Because of Lei Feng, I dislike trying to get into the "popular group" that looks down upon the loners and outcasts of society. Even when it's popular to get on the bandwagon and join the cool crowd, I've always try to go the other way and befriend the weakest in society, the guy isolated in the room by himself looking for a friend. To me, this was always second nature, partly a.) I'm one of those isolated people too, so I'm looking for a partner in crime, and b.) I find the popular people already have enough friends and plenty of people waiting to talk to them, so there's more utility for everyone involved to go talk to someone who doesn't have anyone's attention yet. Seems logical to me, but this is actually not the case in regular society: At parties, everyone gravitates towards the center of attention (or the hottest guy or girl at the bar/ club) despite everyone else wanting the same thing. People don't want to be seen as the loser or (almost as bad) the guy talking to the loser, and it becomes a chain reaction of events.

I find that relationship goes by the same concept. Most people are really fun and easy to get along with at their best (they've had alcohol, they're in a great mood, or they're trying to put on their best face at a party to impress other people). Whatever the reason, most people have good times in which they're the best version of themselves, but then they become insufferable when they are at their bad times. For most people we don't have to deal with that, we just go our separate ways. But for family and people you know very well, and especially significant other, it becomes imperative that you get to know their worst times, and be able to weather the storm, get past the obstacle, whatever you want to call it.
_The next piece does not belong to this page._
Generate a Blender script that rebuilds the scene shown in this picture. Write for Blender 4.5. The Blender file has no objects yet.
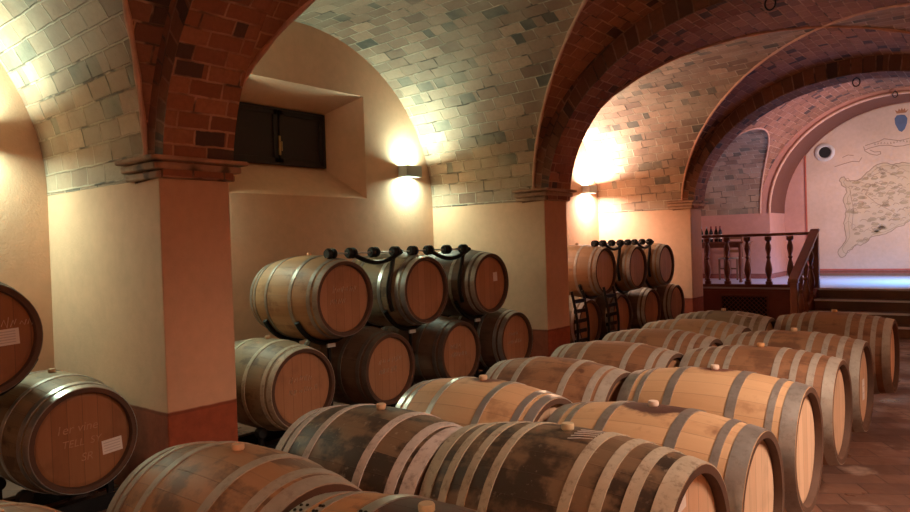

That's real love, is not just being there at the really nice times, anyone can just go and try to fit in and be in the popular group, but it takes real love and dedication to be there when someone is at their weakest. The popular person doesn't need any more reinforcement that they're liked, but the loner by himself is in need of someone, anyone, to give them a boost, and the utility is so much higher to try to improve that person's mood. Same with someone who's at the worst time in their life: They need that love and attention much more when they're the crankiest and hardest to deal with, much more than when they're easy to deal with. It's a hard paradox to overcome, but we should all keep that in mind.

Other situations of sticking up for the weak:
1.) taking care of parents when they get old and sick- the ultimate measure of a successful human people, the familial loyalty.
2.) having faith when you're on a team with a player who's struggling, confident that they will break out of their slump and be great again.
3.) politics.... very common (as you see with current American politics, Communist politics, and basically every government system in history) to align with the weak because there are simply more people who are at the bottom of society and more fire to try to get into the top part of society or get back ta them then vice versa.
4.) Picking where you sit at the school lunch cafeteria and essentially "marking your colors" whether you're in the popular crowd or the loser crowd. It really takes some courage to talk to the person who's by themselves with NO crowd around them.


Some guys in fantasy baseball who are weak who you should pick up for the September stretch run:
1.) Scooter Gennet.....started with limited playing time this season but still already has 22 HRs, 76 RBIs, and a .290 avg? At 2nd base? In a great home ballpark?
2.) Charlie Morton......he's old, he's in the AL, he doesn't have a history of success.......but he's just been a different, excellent pitcher this year in a down year for pitchers. Get.
3.) Aaron Hicks.....batting in 2nd spot in loaded Yankee lineup......a huge run is coming, I can feel it.